If there is any day which Christians should celebrate, it is the birth of Christ. If someone can pinpoint the actual day...I’ll change, but I will require proof, not paid political opinions of modern science. Since we don’t know the day, December 25th is as good as any...and better than most for the following reason, if no other.


When I was young, my uncle became one of Jehovah’s Witnesses. When his family came to Christmas dinner, his kids were not allowed to receive gifts even from those of us who were not of his faith. They were an unhappy lot, to say the least, and who could blame them...not me.

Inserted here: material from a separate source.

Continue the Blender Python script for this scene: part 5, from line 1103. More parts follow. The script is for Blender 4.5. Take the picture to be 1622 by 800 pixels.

I sometimes wonder, were the children of early Christians in the same boat? I don’t really know, but there was a lot of celebrating going on in Europe near the winter solstice. If I were a Christian parent living in that area back then, I’d create a celebration too. What better reason for me to celebrate than the birth of the Savior? We pretend we are wise men and bring gifts and—viola, we will call it Christmas.


But is that a good enough reason? Is it scriptural? I direct you to Paul’s words to the Romans. “One man esteems one day above another, another esteems every day the same. Let every man be fully persuaded in his own mind. He that regards the day regards it to the Lord; and he that does not regard the day, to the Lord he does not regard it.”


The idea of peace on earth and goodwill toward men deserves at least one day of celebration! I’ll call it Christmas. You can call it whatever you want. Pick a day. Plan the party. Let’s all shake hands and celebrate!